A high school classmate messaged me on Saturday, asking what she promised was not a snarky question: How will I preach a “normal” Christmas sermon in the wake of Newtown? It’s a good question. There are parents like myself who are trying, perhaps in vain, to protect our younger children from the news—certainly the grisliest details. More deeply, though, she wondered how we can celebrate in the face of this kind of tragedy. (To make matters worse, did she see that I was preaching on A Charlie Brown Christmas? Would a children’s cartoon not be hopelessly beside-the-point at such a time? If you attended my church service yesterday, I hope you saw that it wasn’t.)
Regarding this deeper objection, however, I reminded her first that Christians ought to be the most realistic people on the planet about evil—its reality, its pervasiveness, its intractability. This is the very evil, after all, that God sent his Son into the world to defeat. That this victory remains elusive to us is also no surprise: the world in which suffering, death, and evil will no longer exist is discontinuous with our own. Our faith is eschatological: Christians don’t share the burden, under which our modern-minded friends labor, that our world is or should be making “progress.” As David Bentley Hart said in response to the Indian Ocean tsunami many years ago, our Christian faith sets us free from optimism and teaches us hope instead.
We celebrate Christmas in the wake of Newtown because Christmas teaches us hope.
Besides, at the very center of the Christmas story is another Newtown: King Herod, hearing reports of a rival king born in Bethlehem, sent soldiers there to murder every boy two-years-old and younger. The first Christmas proclaims hope in the midst of tragedy and suffering and unspeakable evil. Try naming any Christmas since then in which that wasn’t the case.
In yesterday’s pastoral prayer—after referring with great circumspection to Newtown—I directed our attention to a future beyond our present world, when “the blood of all your beloved children will be avenged.”
Avenged. Some Christians bristle at the idea of God’s vengeance. Isn’t that an Old Testament idea? they ask—as if they never read Revelation, not to mention the four gospels. If so, I would point them to something that Yale theologian Miroslav Volf, who lived through the civil war in the former Yugoslavia in the ’90s, wrote in Exclusion & Embrace. He said that those Christian traditions (Anabaptists, for instance) most committed to non-violence and pacifism are also most comfortable with the idea of God’s vengeance. We should learn from them, he writes.
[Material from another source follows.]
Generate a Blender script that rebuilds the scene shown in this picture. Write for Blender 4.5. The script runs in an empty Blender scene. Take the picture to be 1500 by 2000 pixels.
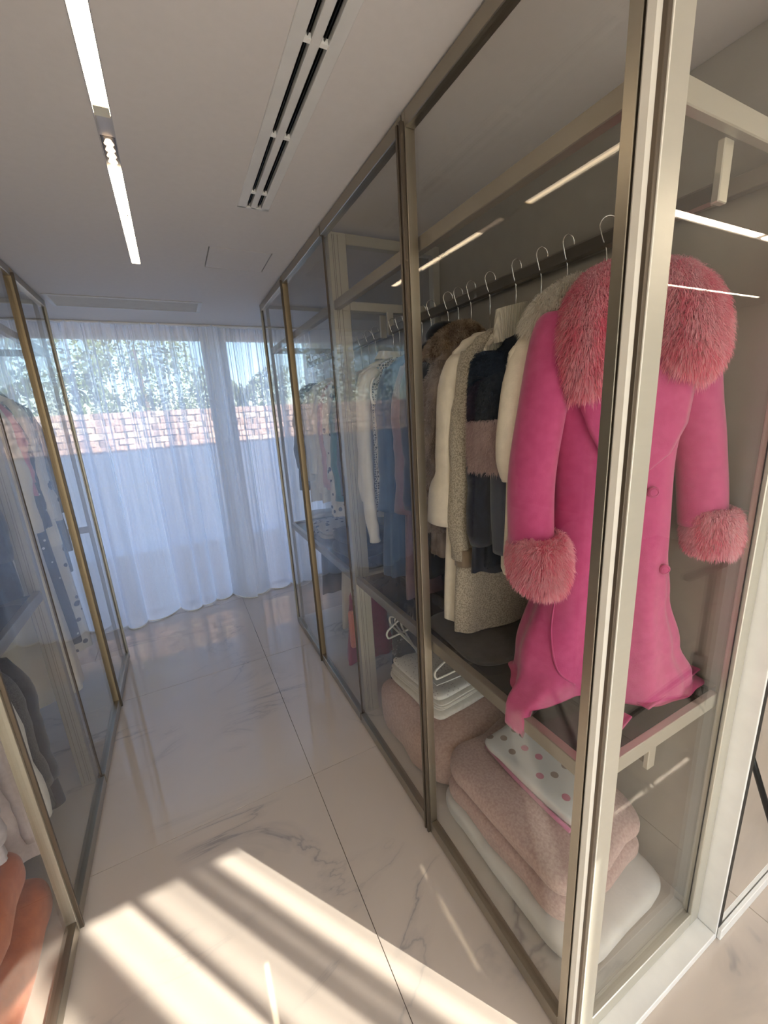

My thesis that the practice of nonviolence requires a belief in divine vengeance will be unpopular with many Christians, especially theologians in the West. To the person who is inclined to dismiss it, I suggest imagining that you are delivering a lecture in a war zone (which is where a paper that underlies this chapter was originally delivered). Among your listeners are people whose cities and villages have been first plundered, then burned and leveled to the ground, whose daughters and sisters have been raped, whose fathers and brothers have had their throats slit. The topic of the lecture: a Christian attitude toward violence. The thesis: we should not retaliate since God is perfect noncoercive love. Soon you would discover that it takes the quiet of a suburban home for the birth of the thesis that human nonviolence corresponds to God’s refusal to judge. In a scorched land, soaked in the blood of the innocent, it will invariably die. And as one watches it die, one will do well to reflect about many other pleasant captivities of the liberal mind.†
In yesterday’s sermon, I said the following: “Among other things, Christmas means that there will come a day when the Herods of the world will face the justice they so richly deserve.”
It’s perfectly appropriate, as we reflect on the events of last Friday, for us to look forward to that day.
† Miroslav Volf, Exclusion & Embrace (Nashville: Abingdon, 1996), 304.